Users of Tableau Desktop can elect to load data into the columnar, in-memory, compressed database. Provided the data fits, it’s very fast – although data can also be cached on disk with an inevitable degradation in performance. This has become almost a standard way of delivering fast desktop analytics, and it’s very effective. If high performance analytics databases such as HP Vectra are used then the user can connect directly to these.
Tableau Server users are presented with ready-made workbooks displaying dashboards and reports. These are not static entities, and provide all the facilities for data manipulation a users might wish to perform – drill down and through for example. Accessing data sources is fairly straight forward, and it is a simple matter to blend data from several data sources.
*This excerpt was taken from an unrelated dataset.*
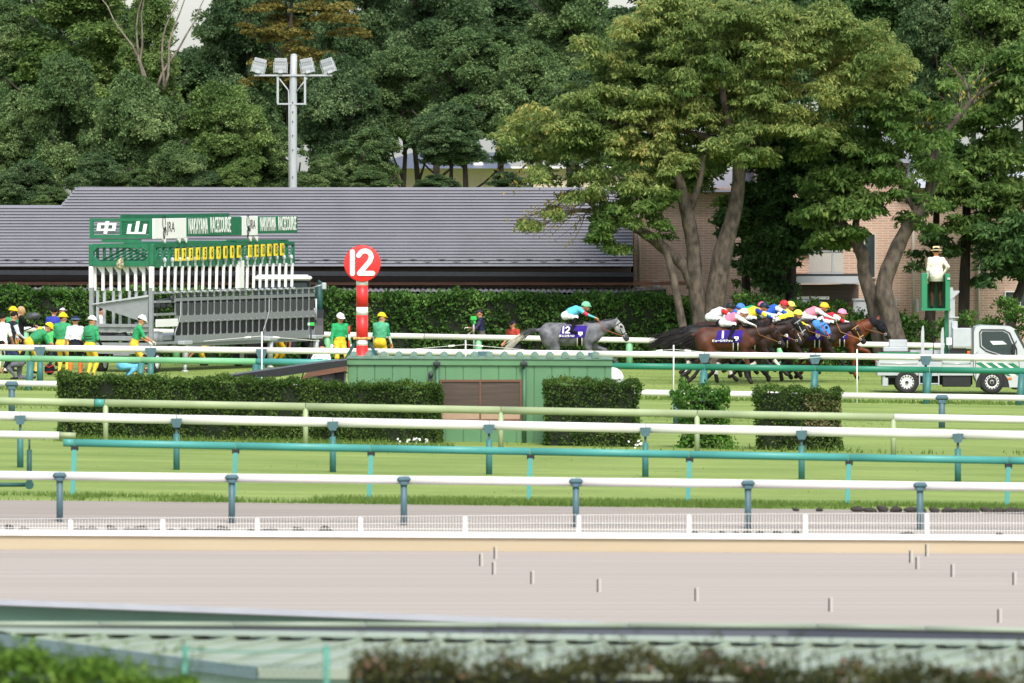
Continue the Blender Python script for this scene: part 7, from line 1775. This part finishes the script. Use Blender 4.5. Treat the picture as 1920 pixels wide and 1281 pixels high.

The support for geographic data is particularly well regarded by Tableau users, and finds wide application where location is an important part of the information set.
Data Handling
Tableau will handle almost any form of data – databases, cloud data sources, OLAP cubes (with some limitations), big data databases, Excel spreadsheets – and so on. It also allows users to combine data from as many data sources as necessary. There are two basic forms of data access in Tableau. The first is the live connection where Tableau issues dynamic SQL or MDX (for OLAP cubes) directly to the data source. The in-memory database is a highly compressed in-memory engine that can hold very large amounts of data – because of the compression factor.
Extracts are a major feature in Tableau, and as the name suggests they are ready built extracts, possibly from much larger databases. These are stored in the columnar database, and most data sources can be treated in this way with the exception of OLAP cubes. The sharing of packaged workbooks depends on these extracts for sharing.